UN: Funds in Place To Start KR Tribunal

The UN says enough money has been collected to finally start work on the Khmer Rouge tribunal, though full funding for the three-year trial has not yet been secured.

The news was met with a mixture of optimism and skepticism, with some hoping operations could begin within three months while others were waiting to see whether new delays would emerge.

UN Secretary-General Kofi An­nan notified Prime Minister Hun Sen that the tribunal could move forward in a letter Friday, saying the UN had fulfilled its end of an agreement between the two sides, according to the UN News Ser­vice.

In a statement quoted by the news service, Kofi Annan said the UN wanted the tribunal established “as soon as possible” and “no efforts will be spared on his part to help ensure that.”

Annan sent the letter the same day the European Union an­nounced it would pledge $1.3 million, bringing the total contributed or pledged by the international community to about $39.9 million.

The international community is to pledge $43 million while the government is to contribute $13.3 million. The government is continuing its search for partners to help cover its share, members of the government’s Khmer Rouge tribunal taskforce said.

Last month, the government said it would contribute $1.5 million in cash and $5.2 million as in kind expenses.

In a statement last year, Annan had said the tribunal would not proceed until funding for the full $56.3-million trial had been secured and money for the first year was in the bank.

Helen Jarvis, a member of the government’s Khmer Rouge tribunal taskforce, said the UN’s latest announcement set the tribunal down the path to reality.

The UN and Cambodia will appoint senior administrators, fill staff positions and work on the logistics to get the tribunal off the ground, Jarvis said Sunday.

She said she is hopeful the groundwork can be laid within three months so judges and prosecutors can begin working on the expected six- to 12-month investigation phase.
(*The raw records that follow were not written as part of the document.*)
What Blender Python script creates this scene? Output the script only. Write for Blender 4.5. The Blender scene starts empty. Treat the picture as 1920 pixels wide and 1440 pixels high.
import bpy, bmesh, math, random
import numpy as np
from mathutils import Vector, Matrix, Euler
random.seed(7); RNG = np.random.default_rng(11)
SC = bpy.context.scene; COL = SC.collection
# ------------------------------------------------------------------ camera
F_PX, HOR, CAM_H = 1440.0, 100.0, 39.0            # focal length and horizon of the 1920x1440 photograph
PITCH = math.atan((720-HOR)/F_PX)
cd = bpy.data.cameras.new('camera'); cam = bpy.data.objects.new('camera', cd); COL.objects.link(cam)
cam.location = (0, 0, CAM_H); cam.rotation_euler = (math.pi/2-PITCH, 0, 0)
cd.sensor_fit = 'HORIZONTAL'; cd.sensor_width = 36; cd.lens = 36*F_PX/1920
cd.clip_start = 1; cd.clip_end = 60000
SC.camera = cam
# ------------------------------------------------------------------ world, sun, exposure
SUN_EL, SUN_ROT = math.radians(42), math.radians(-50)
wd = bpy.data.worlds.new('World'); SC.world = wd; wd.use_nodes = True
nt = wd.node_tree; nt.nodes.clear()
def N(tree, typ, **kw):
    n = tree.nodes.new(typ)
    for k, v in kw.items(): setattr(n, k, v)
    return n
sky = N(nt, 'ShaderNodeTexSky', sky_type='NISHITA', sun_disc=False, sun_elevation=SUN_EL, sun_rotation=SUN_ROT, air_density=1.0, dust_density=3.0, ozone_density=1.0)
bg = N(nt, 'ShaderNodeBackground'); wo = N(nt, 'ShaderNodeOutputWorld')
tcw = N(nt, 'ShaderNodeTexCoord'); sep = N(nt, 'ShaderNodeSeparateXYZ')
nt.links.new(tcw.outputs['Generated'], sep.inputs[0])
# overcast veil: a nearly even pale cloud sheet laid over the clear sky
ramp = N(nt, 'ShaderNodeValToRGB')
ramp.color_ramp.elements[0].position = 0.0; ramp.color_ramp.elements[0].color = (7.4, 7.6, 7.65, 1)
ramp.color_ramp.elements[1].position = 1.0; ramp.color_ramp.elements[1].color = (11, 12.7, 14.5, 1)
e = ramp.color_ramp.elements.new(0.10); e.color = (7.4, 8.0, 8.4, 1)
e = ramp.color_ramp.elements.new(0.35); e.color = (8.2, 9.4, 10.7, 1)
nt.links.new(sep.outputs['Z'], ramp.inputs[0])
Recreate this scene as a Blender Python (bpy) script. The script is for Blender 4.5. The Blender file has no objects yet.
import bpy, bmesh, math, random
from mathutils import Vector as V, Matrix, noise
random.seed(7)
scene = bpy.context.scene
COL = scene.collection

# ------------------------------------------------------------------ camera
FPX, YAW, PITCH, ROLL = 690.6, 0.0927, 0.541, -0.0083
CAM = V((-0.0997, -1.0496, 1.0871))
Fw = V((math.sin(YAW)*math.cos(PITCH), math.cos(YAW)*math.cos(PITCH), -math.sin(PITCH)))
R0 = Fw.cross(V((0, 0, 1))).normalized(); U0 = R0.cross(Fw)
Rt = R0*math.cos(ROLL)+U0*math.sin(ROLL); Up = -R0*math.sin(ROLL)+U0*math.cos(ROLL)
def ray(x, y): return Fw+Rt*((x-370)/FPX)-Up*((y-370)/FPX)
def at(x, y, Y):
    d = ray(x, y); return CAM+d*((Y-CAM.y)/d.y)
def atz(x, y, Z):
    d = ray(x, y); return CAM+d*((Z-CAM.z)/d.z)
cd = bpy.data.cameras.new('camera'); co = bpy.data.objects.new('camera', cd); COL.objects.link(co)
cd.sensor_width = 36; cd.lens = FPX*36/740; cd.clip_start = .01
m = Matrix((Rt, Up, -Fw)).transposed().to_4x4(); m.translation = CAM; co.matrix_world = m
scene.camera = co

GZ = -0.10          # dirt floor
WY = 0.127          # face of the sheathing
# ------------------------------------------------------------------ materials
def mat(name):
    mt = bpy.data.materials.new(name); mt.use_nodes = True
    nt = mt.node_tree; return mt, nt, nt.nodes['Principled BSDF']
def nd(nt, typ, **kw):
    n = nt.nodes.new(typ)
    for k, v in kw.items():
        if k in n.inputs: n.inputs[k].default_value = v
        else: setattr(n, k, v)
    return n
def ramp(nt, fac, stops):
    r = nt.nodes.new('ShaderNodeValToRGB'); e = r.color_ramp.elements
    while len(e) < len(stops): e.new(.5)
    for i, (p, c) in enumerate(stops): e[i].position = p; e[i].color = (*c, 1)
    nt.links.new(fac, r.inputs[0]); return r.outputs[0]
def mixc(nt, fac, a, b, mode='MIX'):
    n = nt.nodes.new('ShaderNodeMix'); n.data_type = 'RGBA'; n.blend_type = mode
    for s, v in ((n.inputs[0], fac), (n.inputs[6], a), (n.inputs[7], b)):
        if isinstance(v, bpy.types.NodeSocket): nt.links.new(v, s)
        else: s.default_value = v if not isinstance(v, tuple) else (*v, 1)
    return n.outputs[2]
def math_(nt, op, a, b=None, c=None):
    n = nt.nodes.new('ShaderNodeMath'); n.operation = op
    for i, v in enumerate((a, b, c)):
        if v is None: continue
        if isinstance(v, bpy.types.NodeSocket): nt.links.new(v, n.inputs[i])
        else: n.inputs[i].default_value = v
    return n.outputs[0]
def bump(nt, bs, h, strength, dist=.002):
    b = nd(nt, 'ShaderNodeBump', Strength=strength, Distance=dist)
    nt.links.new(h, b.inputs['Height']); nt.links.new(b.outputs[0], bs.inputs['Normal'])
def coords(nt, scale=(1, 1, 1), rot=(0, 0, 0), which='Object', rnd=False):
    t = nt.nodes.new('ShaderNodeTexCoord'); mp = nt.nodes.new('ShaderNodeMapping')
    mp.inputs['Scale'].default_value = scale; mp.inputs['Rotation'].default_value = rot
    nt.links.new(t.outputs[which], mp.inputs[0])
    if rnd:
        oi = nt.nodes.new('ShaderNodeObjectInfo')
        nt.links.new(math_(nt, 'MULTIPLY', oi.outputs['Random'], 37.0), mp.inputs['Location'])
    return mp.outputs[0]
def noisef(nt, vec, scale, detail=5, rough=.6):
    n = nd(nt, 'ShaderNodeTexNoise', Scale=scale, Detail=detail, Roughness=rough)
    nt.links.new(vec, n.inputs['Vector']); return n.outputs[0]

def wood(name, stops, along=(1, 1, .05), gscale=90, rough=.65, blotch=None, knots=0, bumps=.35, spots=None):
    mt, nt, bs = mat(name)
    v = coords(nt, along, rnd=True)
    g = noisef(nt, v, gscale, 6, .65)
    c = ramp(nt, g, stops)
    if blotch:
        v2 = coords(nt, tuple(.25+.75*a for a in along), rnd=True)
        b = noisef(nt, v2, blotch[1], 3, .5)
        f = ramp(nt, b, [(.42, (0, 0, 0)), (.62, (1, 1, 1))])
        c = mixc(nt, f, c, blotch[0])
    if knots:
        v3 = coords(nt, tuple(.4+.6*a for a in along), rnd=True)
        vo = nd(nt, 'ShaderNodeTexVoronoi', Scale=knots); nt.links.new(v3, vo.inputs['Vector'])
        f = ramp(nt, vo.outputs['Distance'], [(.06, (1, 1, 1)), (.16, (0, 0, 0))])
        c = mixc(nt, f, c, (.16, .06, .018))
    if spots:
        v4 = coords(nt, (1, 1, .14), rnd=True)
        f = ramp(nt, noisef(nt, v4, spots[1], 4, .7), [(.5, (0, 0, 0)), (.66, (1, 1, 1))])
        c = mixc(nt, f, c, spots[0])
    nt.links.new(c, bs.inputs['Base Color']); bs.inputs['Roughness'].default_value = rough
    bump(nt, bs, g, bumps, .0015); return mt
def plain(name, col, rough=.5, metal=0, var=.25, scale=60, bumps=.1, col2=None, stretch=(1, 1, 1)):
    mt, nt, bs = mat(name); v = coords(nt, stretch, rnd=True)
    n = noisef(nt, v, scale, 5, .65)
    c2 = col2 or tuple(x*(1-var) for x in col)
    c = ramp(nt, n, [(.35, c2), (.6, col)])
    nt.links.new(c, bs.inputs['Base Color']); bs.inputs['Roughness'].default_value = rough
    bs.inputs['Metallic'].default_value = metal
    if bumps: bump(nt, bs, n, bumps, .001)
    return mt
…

“Obviously the actual prosecution cannot begin so soon,” she said, though work has been going on behind the scenes.

But there are many challenges to be met before a successful trial can even begin, let alone function, Licadho president Kek Galabru said.

Judges must be independent and qualified, witnesses and victims must be protected and the court’s rules and procedures must be ironed out, she said.

“I think there will be a lot of problems,” she said. “Now the ball is in the hands of Cambodia. What else is the excuse not to set it up? Do they want to play or not?”

Government taskforce secretariat Sean Visoth dismissed questions about the government’s interest in seeing the tribunal happen.

“We have spent a lot of strength over the past five years,” he said. “Why are you accusing us of not being willing” to try the Khmer Rouge?